=== RECORDED INFORMATION ===
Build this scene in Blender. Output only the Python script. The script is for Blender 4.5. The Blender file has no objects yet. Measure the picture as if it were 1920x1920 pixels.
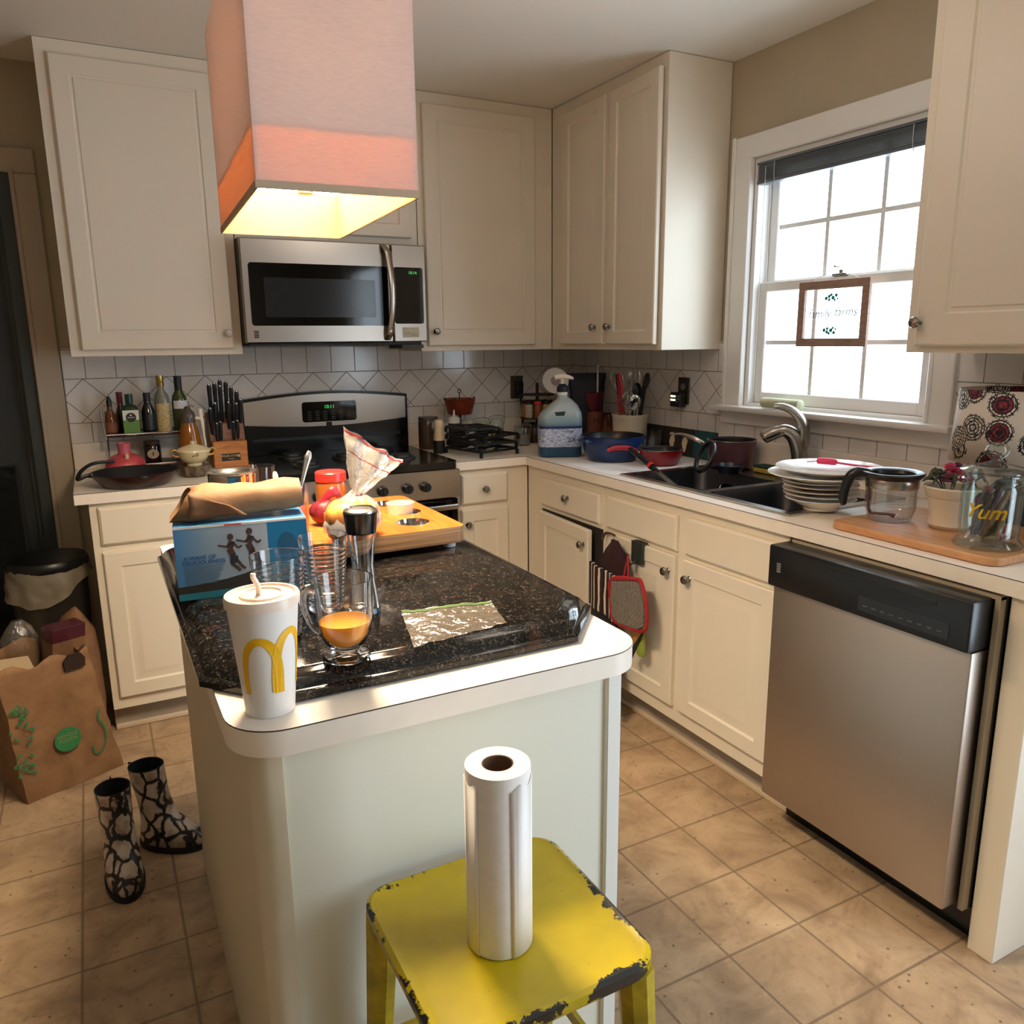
import bpy, bmesh, math, random
from mathutils import Vector, Matrix, noise
PI = math.pi
random.seed(7)
S = bpy.context.scene
C = S.collection

# ---------------------------------------------------------------- camera, world, exposure
cam_d = bpy.data.cameras.new('camera'); cam = bpy.data.objects.new('camera', cam_d); C.objects.link(cam)
cam_d.sensor_width = 36; cam_d.lens = 36 * 1488.65 / 1920; cam_d.clip_start = .05
_yaw, _pit, _rol = .4818, -.2129, -.0103
F_ = Vector((math.sin(_yaw) * math.cos(_pit), math.cos(_yaw) * math.cos(_pit), math.sin(_pit)))
R_ = Vector((math.cos(_yaw), -math.sin(_yaw), 0)); U_ = R_.cross(F_)
R2 = R_ * math.cos(_rol) + U_ * math.sin(_rol); U2 = U_ * math.cos(_rol) - R_ * math.sin(_rol)
m3 = Matrix((R2, U2, -F_)).transposed().to_4x4(); m3.translation = Vector((-2.3, -3.6835, 1.4132))
cam.matrix_world = m3
S.camera = cam
vs = S.view_settings
vs.view_transform = 'Standard'; vs.look = 'None'; vs.gamma = 1; vs.use_curve_mapping = False
vs.exposure = 1.9
S.cycles.max_bounces = 10; S.cycles.transparent_max_bounces = 24; S.cycles.diffuse_bounces = 5
S.cycles.caustics_reflective = False; S.cycles.caustics_refractive = True
S.cycles.sample_clamp_indirect = 4
W = bpy.data.worlds.new('world'); S.world = W; W.use_nodes = True
bgn = W.node_tree.nodes['Background']
bgn.inputs[0].default_value = (.78, .90, 1, 1); bgn.inputs[1].default_value = 2.5
def portal(name, loc, rot, sx, sy):
    l = bpy.data.lights.new(name, 'AREA'); l.shape = 'RECTANGLE'; l.size = sx; l.size_y = sy
    l.cycles.is_portal = True
    o = bpy.data.objects.new(name, l); C.objects.link(o); o.location = loc; o.rotation_euler = rot
    return o
# light portals fill the two openings (kitchen window, added patio door); they carry the sky in
portal('window_portal', (.16, -1.69, 1.61), (0, PI / 2, 0), .92, .80)
portal('added_patio_portal', (.16, -4.15, 1.07), (0, PI / 2, 0), 2.1, 1.5)

# ---------------------------------------------------------------- materials
def lin(c):
    return c / 12.92 if c <= .04045 else ((c + .055) / 1.055) ** 2.4
def hexc(h):
    h = h.lstrip('#')
    return tuple(lin(int(h[i:i + 2], 16) / 255) for i in (0, 2, 4)) + (1,)
class NT:
    def __init__(s, name):
        s.m = bpy.data.materials.new(name); s.m.use_nodes = True
        s.t = s.m.node_tree; s.b = s.t.nodes['Principled BSDF']; s.o = s.t.nodes['Material Output']
    def n(s, ty, **kw):
        x = s.t.nodes.new(ty)
        for k, v in kw.items(): setattr(x, k, v)
        return x
    def l(s, a, b): s.t.links.new(a, b)
    def inp(s, sock, v):
        if isinstance(v, (int, float)): sock.default_value = v
        elif isinstance(v, tuple): sock.default_value = v
        else: s.l(v, sock)
    def math(s, op, a, b=0, c=None):
        x = s.n('ShaderNodeMath', operation=op); s.inp(x.inputs[0], a); s.inp(x.inputs[1], b)
        if c is not None: s.inp(x.inputs[2], c)
        return x.outputs[0]
    def coord(s):
        x = s.n('ShaderNodeTexCoord'); q = s.n('ShaderNodeSeparateXYZ'); s.l(x.outputs['Object'], q.inputs[0])
        return x.outputs['Object'], q.outputs[0], q.outputs[1], q.outputs[2]
    def noise(s, vec, scale, detail=4, rough=.5, dist=0):
        x = s.n('ShaderNodeTexNoise'); s.l(vec, x.inputs['Vector']); x.inputs['Scale'].default_value = scale
        x.inputs['Detail'].default_value = detail; x.inputs['Roughness'].default_value = rough; x.inputs['Distortion'].default_value = dist
        return x.outputs[0]
    def vor(s, vec, scale, feature='F1', rnd=1):
        x = s.n('ShaderNodeTexVoronoi', feature=feature); s.l(vec, x.inputs['Vector']); x.inputs['Scale'].default_value = scale
        x.inputs['Randomness'].default_value = rnd
        return x
    def scale(s, vec, v):
        x = s.n('ShaderNodeVectorMath', operation='MULTIPLY'); s.l(vec, x.inputs[0]); x.inputs[1].default_value = v
        return x.outputs[0]
    def ramp(s, fac, stops, interp='LINEAR'):
        x = s.n('ShaderNodeValToRGB'); x.color_ramp.interpolation = interp
        e = x.color_ramp.elements
        while len(e) < len(stops): e.new(.5)
        for i, (p, c) in enumerate(stops):
            e[i].position = p; e[i].color = hexc(c) if isinstance(c, str) else (c, c, c, 1)
        s.inp(x.inputs[0], fac)
        return x.outputs[0]
    def mix(s, f, a, b):
        x = s.n('ShaderNodeMix', data_type='RGBA'); s.inp(x.inputs[0], f)
        s.inp(x.inputs[6], hexc(a) if isinstance(a, str) else a); s.inp(x.inputs[7], hexc(b) if isinstance(b, str) else b)
        return x.outputs[2]
    def set(s, **kw):
        for k, v in kw.items(): s.inp(s.b.inputs[k.replace('_', ' ')], v)
        return s
    def bump(s, h, st=.2, d=.002):
        x = s.n('ShaderNodeBump'); x.inputs['Strength'].default_value = st; x.inputs['Distance'].default_value = d
        s.l(h, x.inputs['Height']); s.l(x.outputs[0], s.b.inputs['Normal'])
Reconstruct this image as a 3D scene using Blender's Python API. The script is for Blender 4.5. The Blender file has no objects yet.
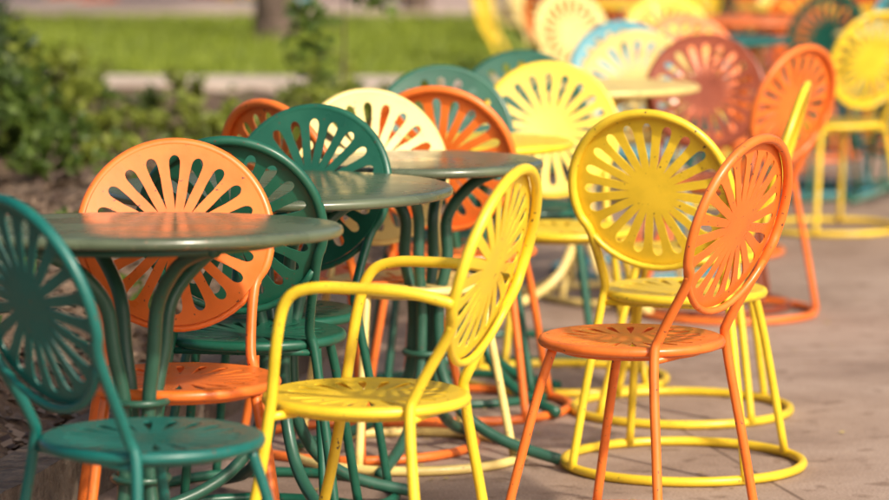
import bpy, bmesh, math, random
from mathutils import Vector, Matrix, noise
random.seed(7)
scene=bpy.context.scene
COL=scene.collection

# ------------------------------------------------------------------ materials
def new_mat(name):
    m=bpy.data.materials.new(name); m.use_nodes=True
    nt=m.node_tree; b=nt.nodes['Principled BSDF']
    return m,nt,b
def N(nt,t,**kw):
    n=nt.nodes.new(t)
    for k,v in kw.items(): setattr(n,k,v)
    return n
def ramp(nt,stops):
    r=N(nt,'ShaderNodeValToRGB'); e=r.color_ramp.elements
    while len(e)<len(stops): e.new(0.5)
    for i,(p,c) in enumerate(stops):
        e[i].position=p; e[i].color=(c[0],c[1],c[2],1)
    return r
def paint(name,c,rough=0.36,chip=(0.10,0.05,0.03),chips=0.68,lo=0.80,scale=9,coat=0.15):
    m,nt,b=new_mat(name); L=nt.links.new
    tc=N(nt,'ShaderNodeTexCoord'); oi=N(nt,'ShaderNodeObjectInfo')
    add=N(nt,'ShaderNodeVectorMath',operation='ADD')
    L(tc.outputs['Object'],add.inputs[0]); L(oi.outputs['Location'],add.inputs[1])
    n1=N(nt,'ShaderNodeTexNoise'); n1.inputs['Scale'].default_value=scale; n1.inputs['Detail'].default_value=8; n1.inputs['Roughness'].default_value=0.62
    L(add.outputs[0],n1.inputs['Vector'])
    r1=ramp(nt,[(0.34,[x*lo for x in c]),(0.62,[min(1,x*1.04) for x in c])])
    L(n1.outputs['Fac'],r1.inputs['Fac'])
    n2=N(nt,'ShaderNodeTexNoise'); n2.inputs['Scale'].default_value=85; n2.inputs['Detail'].default_value=4
    L(add.outputs[0],n2.inputs['Vector'])
    r2=ramp(nt,[(chips,(0,0,0)),(chips+0.03,(1,1,1))]); L(n2.outputs['Fac'],r2.inputs['Fac'])
    mx=N(nt,'ShaderNodeMixRGB'); L(r2.outputs['Color'],mx.inputs['Fac']); L(r1.outputs['Color'],mx.inputs['Color1'])
    mx.inputs['Color2'].default_value=(*chip,1)
    hs=N(nt,'ShaderNodeHueSaturation')
    mr=N(nt,'ShaderNodeMapRange'); mr.inputs['To Min'].default_value=0.93; mr.inputs['To Max'].default_value=1.05
    L(oi.outputs['Random'],mr.inputs['Value']); L(mr.outputs[0],hs.inputs['Value'])
    L(mx.outputs[0],hs.inputs['Color']); L(hs.outputs[0],b.inputs['Base Color'])
    r3=ramp(nt,[(0.35,(rough*0.75,)*3),(0.65,(rough*1.5,)*3)]); L(n1.outputs['Fac'],r3.inputs['Fac']); L(r3.outputs['Color'],b.inputs['Roughness'])
    bp=N(nt,'ShaderNodeBump'); bp.inputs['Strength'].default_value=0.15; bp.inputs['Distance'].default_value=0.002
    L(n2.outputs['Fac'],bp.inputs['Height']); L(bp.outputs[0],b.inputs['Normal'])
    b.inputs['Coat Weight'].default_value=coat; b.inputs['Coat Roughness'].default_value=0.2
    return m
PAL={
 'yellow':paint('yellow_enamel',(0.88,0.605,0.030)),
 'cream':paint('pale_yellow_enamel',(0.84,0.64,0.22)),
 'orange':paint('orange_enamel',(0.86,0.19,0.026)),
 'red':paint('red_orange_enamel',(0.72,0.10,0.02)),
 'brown':paint('rust_enamel',(0.26,0.050,0.014)),
 'green':paint('green_enamel',(0.010,0.105,0.062)),
 'teal':paint('teal_enamel',(0.004,0.125,0.105)),
 'blue':paint('blue_enamel',(0.08,0.33,0.40)),
 'white':paint('white_enamel',(0.75,0.68,0.58)),
}
TABG=paint('green_table_enamel',(0.115,0.145,0.085),0.24,(0.20,0.13,0.08),0.66,0.55,5,0.35)

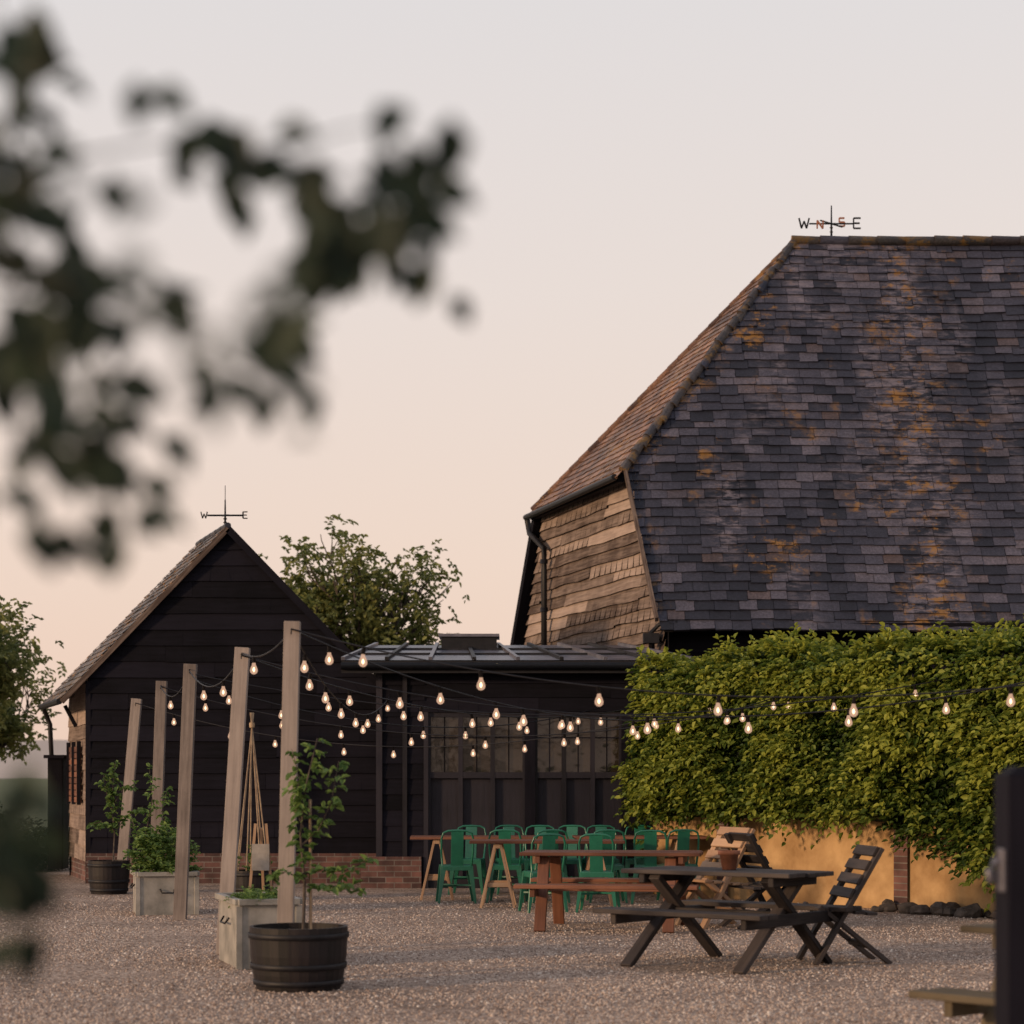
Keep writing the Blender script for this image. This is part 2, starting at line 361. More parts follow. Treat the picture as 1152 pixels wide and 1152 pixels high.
for i in range(30):
    a=A.lerp(R,i/30);c=A.lerp(R,(i+1.1)/30);j=V((random.gauss(0,.012),random.gauss(0,.012),random.gauss(0,.008)));b.tube([a+j+V((0,0,.0)),c+j+V((0,0,.02))],[.075,.062],'lichen_cap' if random.random()<.8 else 'slate',8)
for i in range(22):
    x0=4.4+i*.45;b.tube([(x0,33.6,9.90+.02*random.random()),(x0+.46,33.6,9.91)],[.085,.075],'lichen_cap' if i in(0,2,3,4,5,6,8,9,10,12) else 'slate',8)
for i in range(26):
    a=Bp.lerp(R,i/26);c=Bp.lerp(R,(i+1.08)/26);b.tube([a,c],[.07,.06],'clay',8)
ch(b,'ridge_and_hip_caps',barn)
def gx(Y): return 2.175-.28*(Y-30)
O=V((gx(37.0),37.0,0));U=V((.28,-1,0)).normalized();k=math.sqrt(1+.28**2)
def gl(t):
    z=t*6.1; return .1 if z<3.74 else (.1+(z-3.74)/2.33*1.16)*k
def gr(t):
    z=t*6.1; return (6.98 if z<3.74 else 6.98-(z-3.74)/2.33*1.33)*k
b=B();b.courses(O,U,(0,0,6.1),gl,gr,36,3.4,.042,'old_board',0,1,.012,wav=.028)
q=V((.03,.0,0))
b.poly([O+q,O+U*7*k+q,O+U*7*k+V((0,0,3.7))+q,O+U*5.6*k+V((0,0,6.05))+q,O+U*1.2*k+V((0,0,6.05))+q,O+V((0,0,3.7))+q],'slate_back')
ch(b,'weatherboarded_end_wall',barn)
b=B()
o=V((-.16,-.04,0))
b.beam(V((gx(31.3),31.3,6.0))+o,V((gx(29.95),29.95,3.68))+o,.05,.10,'old_board',up=(0,-1,.3),t=.1)
b.beam(V((gx(35.9)-.05,35.9,5.95)),V((gx(37.2)-.12,37.25,3.5)),.2,.14,'black_board')
b.beam(A+V((-.0,.05,-.10)),Bp+V((-.0,0,-.10)),.10,.12,'black_board')
b.tube([A+V((-.12,.0,-.10)),Bp+V((-.13,0,-.12))],.05,'iron',8)
g0=V((gx(35.3)-.02,35.3,0))
b.tube([Bp+V((-.10,.3,-.12)),Bp+V((-.06,.1,-.38)),g0+V((-.14,0,5.25)),g0+V((-.14,0,4.9)),g0+V((-.14,0,2.6))],.05,'iron',8)
for z in(5.0,4.2,3.4): b.tube([g0+V((-.14,0,z)),g0+V((-.14,0,z+.07))],.065,'iron',8)
h0=V((gx(30.3)-.12,30.1,0))
b.box(h0.x-.12,h0.x+.10,h0.y-.1,h0.y+.1,3.36,3.5,'iron');b.tube([h0+V((0,0,3.36)),h0+V((0,0,2.6))],.045,'iron',8)
b.tube([h0+V((-.02,0,3.5)),h0+V((.1,-.1,3.62)),h0+V((.35,-.15,3.64))],.03,'iron',8)
ch(b,'verge_gutter_and_downpipe',barn)
b=B();b.courses((2.2,30.45,0),(1,0,0),(0,0,3.7),lambda t:0,lambda t:RX-2.3,17,3,.02,'black_board',wav=.006)
b.poly([(2.2,30.47,0),(RX,30.47,0),(RX,30.47,3.7),(2.2,30.47,3.7)],'slate_back')
b.beam((2.2,29.93,3.60),(RX,29.93,3.60),.02,.07,'black_board')
for i in range(26): b.beam((2.4+i*.45,30.5,3.72),(2.4+i*.45,29.95,3.56),.07,.08,'black_board')
ch(b,'black_front_wall',barn)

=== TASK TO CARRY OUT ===
Give every line of the material that includes the string "scene".

=== FULL ANSWER ===
Build this scene in Blender. Output only the Python script. The script is for Blender 4.5. The Blender file has no objects yet. Measure the picture as if it were 1920x1920 pixels.
S = bpy.context.scene
Reconstruct this image as a 3D scene using Blender's Python API. The script is for Blender 4.5. The Blender file has no objects yet.
scene=bpy.context.scene
COL=scene.collection